Koniec pożyczanych emerytur
Stało się tradycją, że minister finansów, chcąc uchodzić za „pogromcę” deficytu budżetowego, zaniża dotację do ZUS. Ten musi zadłużać się w bankach. W tym roku będzie to kosztować ponad 0,5 mld zł. Kandydat na premiera K. Marcinkiewicz zapowiedział właśnie, że skończy z tym procederem.
Fundusz Ubezpieczeń Społecznych (zarządza nim ZUS) to największy fundusz celowy. Wypłaca m.in. emerytury, renty, zasiłki chorobowe. W 2005 r. jego wydatki wyniosą 112,6 mld zł. To około 12 proc. polskiego PKB. W 2006 r. wyda 119,7 mld zł. Zaplanowane wpływy ze składek, mimo wysokiego ich poziomu (za co płaci każdy zatrudniony), wyniosą 80,13 mld zł. Gdyby nie dodatkowe pieniądze z budżetu, w FUS zabrakłoby prawie 40 mld zł.
Wydajemy ponad stan
Dotacja do FUS składa się z dwóch części. Pierwsza na kwotę 12,76 mld zł wynika z tego, że ZUS przekazuje część składek do otwartych funduszy emerytalnych. To koszt reformy emerytalnej. Ponoszony teraz sprawia, że maleją zobowiązania ZUS w przyszłości. Część emerytur wypłacą OFE. Ten wydatek można więc nazwać inwestycją. Druga cześć dofinansowania to dotacja na świadczenia. W 2006 r. będzie ona o prawie 4,7 mld zł wyższa niż w br. i wyniesie 23,33 mld zł. To głównie efekt zaplanowanej na 2006 r. waloryzacji świadczeń.
Tak ogromna dotacja oznacza, że żyjemy ponad stan. O wiele więcej wydajemy na świadczenia, niż wpłacamy jako składki.
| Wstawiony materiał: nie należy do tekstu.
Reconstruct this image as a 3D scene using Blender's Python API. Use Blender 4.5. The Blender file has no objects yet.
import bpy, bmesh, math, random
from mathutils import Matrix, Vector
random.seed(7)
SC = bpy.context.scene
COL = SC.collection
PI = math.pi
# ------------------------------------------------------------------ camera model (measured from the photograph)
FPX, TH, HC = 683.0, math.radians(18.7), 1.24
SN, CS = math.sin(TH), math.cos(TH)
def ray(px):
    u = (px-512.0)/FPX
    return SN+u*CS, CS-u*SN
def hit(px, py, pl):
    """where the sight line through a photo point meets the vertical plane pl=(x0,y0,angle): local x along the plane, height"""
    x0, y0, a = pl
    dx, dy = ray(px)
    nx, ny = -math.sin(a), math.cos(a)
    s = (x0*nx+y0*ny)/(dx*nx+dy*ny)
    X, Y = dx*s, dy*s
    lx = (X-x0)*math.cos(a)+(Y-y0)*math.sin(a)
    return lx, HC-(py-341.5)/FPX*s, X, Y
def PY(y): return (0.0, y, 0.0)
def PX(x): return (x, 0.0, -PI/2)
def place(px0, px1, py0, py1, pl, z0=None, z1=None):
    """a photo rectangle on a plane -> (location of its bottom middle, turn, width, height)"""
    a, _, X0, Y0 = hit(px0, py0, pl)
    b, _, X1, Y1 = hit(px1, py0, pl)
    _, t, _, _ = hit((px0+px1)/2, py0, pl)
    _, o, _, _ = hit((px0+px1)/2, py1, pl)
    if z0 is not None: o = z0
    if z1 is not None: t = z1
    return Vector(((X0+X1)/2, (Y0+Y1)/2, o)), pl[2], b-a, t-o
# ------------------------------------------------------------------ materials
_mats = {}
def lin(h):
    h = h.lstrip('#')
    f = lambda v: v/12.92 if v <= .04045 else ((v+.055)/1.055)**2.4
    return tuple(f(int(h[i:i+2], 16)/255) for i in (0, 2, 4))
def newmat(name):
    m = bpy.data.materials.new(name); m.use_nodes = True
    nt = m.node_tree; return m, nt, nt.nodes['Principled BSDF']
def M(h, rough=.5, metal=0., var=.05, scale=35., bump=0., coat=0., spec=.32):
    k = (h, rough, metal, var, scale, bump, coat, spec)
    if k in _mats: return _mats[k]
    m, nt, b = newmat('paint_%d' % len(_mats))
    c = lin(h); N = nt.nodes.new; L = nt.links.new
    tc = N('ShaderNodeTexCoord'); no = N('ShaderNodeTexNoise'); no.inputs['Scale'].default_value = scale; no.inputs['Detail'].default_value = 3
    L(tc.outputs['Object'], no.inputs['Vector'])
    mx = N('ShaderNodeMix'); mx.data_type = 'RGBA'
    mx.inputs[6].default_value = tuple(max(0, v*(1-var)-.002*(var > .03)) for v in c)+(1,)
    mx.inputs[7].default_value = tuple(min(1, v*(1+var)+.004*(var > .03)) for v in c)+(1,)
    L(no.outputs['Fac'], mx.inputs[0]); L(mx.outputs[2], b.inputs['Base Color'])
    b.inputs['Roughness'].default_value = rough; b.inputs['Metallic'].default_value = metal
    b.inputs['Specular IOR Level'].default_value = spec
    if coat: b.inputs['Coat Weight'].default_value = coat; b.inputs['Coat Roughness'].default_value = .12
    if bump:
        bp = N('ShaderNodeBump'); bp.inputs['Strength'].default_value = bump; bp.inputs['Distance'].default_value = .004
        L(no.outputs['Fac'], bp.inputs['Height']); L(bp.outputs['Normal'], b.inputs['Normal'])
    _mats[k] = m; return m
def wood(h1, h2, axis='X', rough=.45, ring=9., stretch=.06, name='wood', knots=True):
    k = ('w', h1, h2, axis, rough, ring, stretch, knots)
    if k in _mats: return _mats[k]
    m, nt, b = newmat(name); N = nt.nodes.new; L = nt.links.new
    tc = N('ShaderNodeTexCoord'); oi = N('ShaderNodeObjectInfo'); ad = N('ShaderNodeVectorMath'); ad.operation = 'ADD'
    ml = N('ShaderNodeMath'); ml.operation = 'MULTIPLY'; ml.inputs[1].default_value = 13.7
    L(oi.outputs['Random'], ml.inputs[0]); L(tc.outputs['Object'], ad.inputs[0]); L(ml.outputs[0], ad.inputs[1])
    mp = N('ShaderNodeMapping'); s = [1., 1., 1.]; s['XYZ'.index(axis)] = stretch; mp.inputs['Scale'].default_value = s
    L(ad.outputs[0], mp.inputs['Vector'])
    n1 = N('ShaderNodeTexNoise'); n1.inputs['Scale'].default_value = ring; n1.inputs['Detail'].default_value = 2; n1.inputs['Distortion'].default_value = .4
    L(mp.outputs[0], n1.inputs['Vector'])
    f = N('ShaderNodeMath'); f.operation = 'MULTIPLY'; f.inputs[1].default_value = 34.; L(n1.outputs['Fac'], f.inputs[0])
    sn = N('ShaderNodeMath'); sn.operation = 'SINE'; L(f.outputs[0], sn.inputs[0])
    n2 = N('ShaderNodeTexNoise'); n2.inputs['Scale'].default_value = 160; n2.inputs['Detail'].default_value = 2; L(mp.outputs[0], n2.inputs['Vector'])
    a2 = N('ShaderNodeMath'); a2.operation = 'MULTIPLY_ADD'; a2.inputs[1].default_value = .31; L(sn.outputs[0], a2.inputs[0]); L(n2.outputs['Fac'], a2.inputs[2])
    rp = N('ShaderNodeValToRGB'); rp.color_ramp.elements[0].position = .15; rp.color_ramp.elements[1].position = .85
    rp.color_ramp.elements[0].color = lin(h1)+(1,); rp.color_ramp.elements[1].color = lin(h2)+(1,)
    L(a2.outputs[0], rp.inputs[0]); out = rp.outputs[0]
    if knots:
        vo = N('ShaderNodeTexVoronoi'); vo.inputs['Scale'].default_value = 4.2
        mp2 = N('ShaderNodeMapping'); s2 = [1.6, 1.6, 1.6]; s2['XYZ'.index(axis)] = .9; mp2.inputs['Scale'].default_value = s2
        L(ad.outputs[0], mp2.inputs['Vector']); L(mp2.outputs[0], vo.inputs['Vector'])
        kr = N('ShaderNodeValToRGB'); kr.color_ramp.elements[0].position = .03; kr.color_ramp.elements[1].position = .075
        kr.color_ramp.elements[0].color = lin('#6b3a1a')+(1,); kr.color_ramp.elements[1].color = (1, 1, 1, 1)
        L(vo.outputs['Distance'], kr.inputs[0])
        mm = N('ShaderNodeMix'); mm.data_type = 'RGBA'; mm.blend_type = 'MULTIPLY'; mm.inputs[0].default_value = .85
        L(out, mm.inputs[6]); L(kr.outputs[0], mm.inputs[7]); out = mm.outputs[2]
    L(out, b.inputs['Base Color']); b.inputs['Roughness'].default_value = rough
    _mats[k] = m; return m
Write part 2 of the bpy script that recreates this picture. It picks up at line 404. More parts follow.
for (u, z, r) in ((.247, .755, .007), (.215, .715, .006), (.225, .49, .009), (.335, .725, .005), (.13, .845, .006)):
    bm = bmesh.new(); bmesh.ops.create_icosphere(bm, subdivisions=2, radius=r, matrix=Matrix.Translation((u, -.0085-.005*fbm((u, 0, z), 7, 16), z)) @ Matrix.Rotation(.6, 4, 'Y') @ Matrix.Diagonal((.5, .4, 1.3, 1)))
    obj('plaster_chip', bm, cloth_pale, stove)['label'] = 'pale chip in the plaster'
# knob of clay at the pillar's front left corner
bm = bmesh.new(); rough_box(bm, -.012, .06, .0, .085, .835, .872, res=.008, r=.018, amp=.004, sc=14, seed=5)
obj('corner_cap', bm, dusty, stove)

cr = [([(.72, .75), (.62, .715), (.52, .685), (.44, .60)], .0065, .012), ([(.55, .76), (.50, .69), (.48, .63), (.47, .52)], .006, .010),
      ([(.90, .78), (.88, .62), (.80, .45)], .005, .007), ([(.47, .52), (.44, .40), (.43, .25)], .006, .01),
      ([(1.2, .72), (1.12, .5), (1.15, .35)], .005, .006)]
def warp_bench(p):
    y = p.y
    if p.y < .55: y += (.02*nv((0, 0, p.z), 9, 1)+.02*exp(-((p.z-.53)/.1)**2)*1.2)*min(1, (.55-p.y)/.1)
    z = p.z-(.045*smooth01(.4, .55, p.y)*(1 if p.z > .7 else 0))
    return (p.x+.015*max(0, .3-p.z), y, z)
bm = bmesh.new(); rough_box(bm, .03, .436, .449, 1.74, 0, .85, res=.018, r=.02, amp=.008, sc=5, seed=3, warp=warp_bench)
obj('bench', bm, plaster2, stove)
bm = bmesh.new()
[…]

Ponieważ nie da się już podnieść tych ostatnich, jedynym rozwiązaniem są niższe wydatki.
Obydwie kwoty przekazane do FUS i tak nie wystarczą na sfinansowanie świadczeń. W FUS zabraknie około 1,5 mld zł, a ZUS będzie musiał pożyczyć je w bankach.
Zamiatanie pod dywan
Dotacje do FUS są zaniżane, gdyż rząd może w ten sposób nie zwiększać (lub redukować) deficyt budżetu. Eksperci nazywają to zamiataniem pod dywan zobowiązań kasy państwa. Oficjalnie deficyt spada, ale instytucje okołobudżetowe muszą się zadłużać na rynku. Taniej, niż pożyczać gotówkę, byłoby przekazywać ZUS wystarczające kwoty, finansując je np. z emisji obligacji. Pieniądze z budżetu podlegają też większej kontroli, a wysokie wydatki ZUS wymagałyby poszukiwania oszczędności – albo w wypłacanych świadczeniach, albo w samym budżecie. Obecnie, gdy w ZUS brakuje pieniędzy, zadłuża się na rynku, za co płacą wszyscy ubezpieczeni. Rząd nie ma natomiast motywacji do poszukiwania oszczędności.
Jaki epilog
W celach strategicznych nowego rządu, przedstawionych w poniedziałek przez K. Marcinkiewicza w pkt 4 lit. d), znajduje się postulat pełnej konsolidacji budżetu, w tym „wprowadzenie zakazu pożyczkowego funduszom i agencjom”. Przynajmniej w następnym budżecie rząd nie zaniżałby więc dotacji do FUS. Równocześnie jednak musiałby znaleźć pieniądze na „pełną” dotację albo/lub oszczędności w FUS. W przeciwnym razie bardzo wzrósłby deficyt.